--- GIVEN PROBLEM ---
Return the first line, the line containing "COL = SC.collection", and every line between them, exactly as they stand.

──────

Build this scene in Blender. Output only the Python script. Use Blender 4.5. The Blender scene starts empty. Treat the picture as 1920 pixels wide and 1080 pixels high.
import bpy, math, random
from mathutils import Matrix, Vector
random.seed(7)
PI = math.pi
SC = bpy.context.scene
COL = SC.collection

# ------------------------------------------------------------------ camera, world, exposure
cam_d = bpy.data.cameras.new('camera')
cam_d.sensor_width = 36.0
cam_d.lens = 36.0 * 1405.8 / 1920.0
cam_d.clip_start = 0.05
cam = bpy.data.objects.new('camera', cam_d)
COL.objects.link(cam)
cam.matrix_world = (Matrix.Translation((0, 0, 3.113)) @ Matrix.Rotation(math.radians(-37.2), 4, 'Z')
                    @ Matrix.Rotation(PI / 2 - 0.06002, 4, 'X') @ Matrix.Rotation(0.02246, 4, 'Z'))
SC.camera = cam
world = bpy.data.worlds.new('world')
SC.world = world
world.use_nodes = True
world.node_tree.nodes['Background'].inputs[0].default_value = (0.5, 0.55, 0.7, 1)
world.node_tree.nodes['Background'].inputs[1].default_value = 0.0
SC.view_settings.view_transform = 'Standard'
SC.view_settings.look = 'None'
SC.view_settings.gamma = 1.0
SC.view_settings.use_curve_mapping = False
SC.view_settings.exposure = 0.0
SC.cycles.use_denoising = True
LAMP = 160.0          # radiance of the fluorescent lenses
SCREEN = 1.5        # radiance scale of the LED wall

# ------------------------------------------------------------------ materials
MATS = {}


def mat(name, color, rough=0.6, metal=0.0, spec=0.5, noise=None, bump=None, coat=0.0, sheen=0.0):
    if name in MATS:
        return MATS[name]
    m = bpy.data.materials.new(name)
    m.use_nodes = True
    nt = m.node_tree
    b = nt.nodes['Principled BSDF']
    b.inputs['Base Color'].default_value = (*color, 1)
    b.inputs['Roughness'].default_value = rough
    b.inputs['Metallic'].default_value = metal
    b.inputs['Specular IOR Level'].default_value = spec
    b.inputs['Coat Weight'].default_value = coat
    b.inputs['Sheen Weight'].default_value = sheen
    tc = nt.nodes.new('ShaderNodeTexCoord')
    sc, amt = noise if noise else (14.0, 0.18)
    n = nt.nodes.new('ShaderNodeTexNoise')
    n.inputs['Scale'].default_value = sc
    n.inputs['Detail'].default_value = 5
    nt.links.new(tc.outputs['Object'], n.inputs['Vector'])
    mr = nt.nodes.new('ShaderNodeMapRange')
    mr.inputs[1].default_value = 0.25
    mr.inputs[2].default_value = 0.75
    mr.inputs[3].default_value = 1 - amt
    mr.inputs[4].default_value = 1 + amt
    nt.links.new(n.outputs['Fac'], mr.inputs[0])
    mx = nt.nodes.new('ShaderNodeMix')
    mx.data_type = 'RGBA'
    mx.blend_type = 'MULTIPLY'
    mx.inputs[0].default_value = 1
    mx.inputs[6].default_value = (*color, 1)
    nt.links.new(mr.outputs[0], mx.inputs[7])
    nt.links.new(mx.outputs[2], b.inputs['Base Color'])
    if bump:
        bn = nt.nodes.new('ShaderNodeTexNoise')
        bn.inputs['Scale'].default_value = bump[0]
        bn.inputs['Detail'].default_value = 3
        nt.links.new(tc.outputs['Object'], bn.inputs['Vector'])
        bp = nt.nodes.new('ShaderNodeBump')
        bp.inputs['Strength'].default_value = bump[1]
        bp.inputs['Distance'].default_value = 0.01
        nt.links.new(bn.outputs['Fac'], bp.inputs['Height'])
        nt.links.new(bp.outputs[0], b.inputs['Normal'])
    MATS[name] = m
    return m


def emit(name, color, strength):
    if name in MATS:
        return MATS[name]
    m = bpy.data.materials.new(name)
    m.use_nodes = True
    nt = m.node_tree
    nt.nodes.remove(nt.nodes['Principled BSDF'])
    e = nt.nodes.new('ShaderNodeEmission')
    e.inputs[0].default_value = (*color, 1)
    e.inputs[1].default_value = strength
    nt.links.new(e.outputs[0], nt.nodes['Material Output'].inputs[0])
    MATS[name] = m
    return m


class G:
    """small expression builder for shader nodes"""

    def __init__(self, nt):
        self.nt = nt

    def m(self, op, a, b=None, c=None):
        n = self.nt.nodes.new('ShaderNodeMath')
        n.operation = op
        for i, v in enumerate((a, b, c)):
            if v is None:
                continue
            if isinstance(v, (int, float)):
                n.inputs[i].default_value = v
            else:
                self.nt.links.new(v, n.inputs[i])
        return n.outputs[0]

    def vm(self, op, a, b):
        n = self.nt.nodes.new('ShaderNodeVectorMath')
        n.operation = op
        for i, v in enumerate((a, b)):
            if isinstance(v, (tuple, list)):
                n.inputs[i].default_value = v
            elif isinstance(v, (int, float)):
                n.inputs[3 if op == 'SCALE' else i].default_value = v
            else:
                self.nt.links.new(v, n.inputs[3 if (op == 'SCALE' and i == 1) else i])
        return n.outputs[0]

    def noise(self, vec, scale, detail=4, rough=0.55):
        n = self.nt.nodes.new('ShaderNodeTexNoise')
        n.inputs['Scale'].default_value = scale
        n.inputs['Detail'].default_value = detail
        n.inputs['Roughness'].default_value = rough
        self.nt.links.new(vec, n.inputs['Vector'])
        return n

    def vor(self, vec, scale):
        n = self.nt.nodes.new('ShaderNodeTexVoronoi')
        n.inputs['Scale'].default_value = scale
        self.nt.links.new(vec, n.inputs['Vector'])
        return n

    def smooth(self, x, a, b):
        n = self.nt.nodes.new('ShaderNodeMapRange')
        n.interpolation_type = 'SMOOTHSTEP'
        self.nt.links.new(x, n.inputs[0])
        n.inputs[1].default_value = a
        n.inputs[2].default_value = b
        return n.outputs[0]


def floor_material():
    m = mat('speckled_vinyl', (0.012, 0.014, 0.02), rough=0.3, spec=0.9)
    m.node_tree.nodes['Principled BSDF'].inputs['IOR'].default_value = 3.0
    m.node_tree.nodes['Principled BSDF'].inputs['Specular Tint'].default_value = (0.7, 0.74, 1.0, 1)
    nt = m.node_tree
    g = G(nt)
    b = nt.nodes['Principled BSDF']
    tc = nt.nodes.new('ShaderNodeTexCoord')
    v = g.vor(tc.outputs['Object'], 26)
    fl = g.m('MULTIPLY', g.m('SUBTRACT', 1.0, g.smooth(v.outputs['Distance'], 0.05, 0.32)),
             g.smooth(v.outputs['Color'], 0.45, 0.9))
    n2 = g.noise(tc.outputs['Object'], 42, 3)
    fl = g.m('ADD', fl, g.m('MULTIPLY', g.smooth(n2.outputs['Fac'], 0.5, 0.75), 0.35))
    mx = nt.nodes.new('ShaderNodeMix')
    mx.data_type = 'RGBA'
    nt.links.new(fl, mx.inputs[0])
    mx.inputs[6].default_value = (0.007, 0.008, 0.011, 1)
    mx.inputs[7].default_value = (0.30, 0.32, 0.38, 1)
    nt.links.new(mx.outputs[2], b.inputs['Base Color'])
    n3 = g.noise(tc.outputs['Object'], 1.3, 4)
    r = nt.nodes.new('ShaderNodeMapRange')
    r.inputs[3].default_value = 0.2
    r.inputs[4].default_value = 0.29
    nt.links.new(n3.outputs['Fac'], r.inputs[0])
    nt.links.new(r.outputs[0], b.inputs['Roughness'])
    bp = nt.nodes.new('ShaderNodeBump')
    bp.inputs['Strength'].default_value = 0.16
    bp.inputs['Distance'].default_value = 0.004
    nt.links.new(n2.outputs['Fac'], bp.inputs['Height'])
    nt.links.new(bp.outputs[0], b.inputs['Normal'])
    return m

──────

--- WORKED ANSWER ---
Build this scene in Blender. Output only the Python script. Use Blender 4.5. The Blender scene starts empty. Treat the picture as 1920 pixels wide and 1080 pixels high.
import bpy, math, random
from mathutils import Matrix, Vector
random.seed(7)
PI = math.pi
SC = bpy.context.scene
COL = SC.collection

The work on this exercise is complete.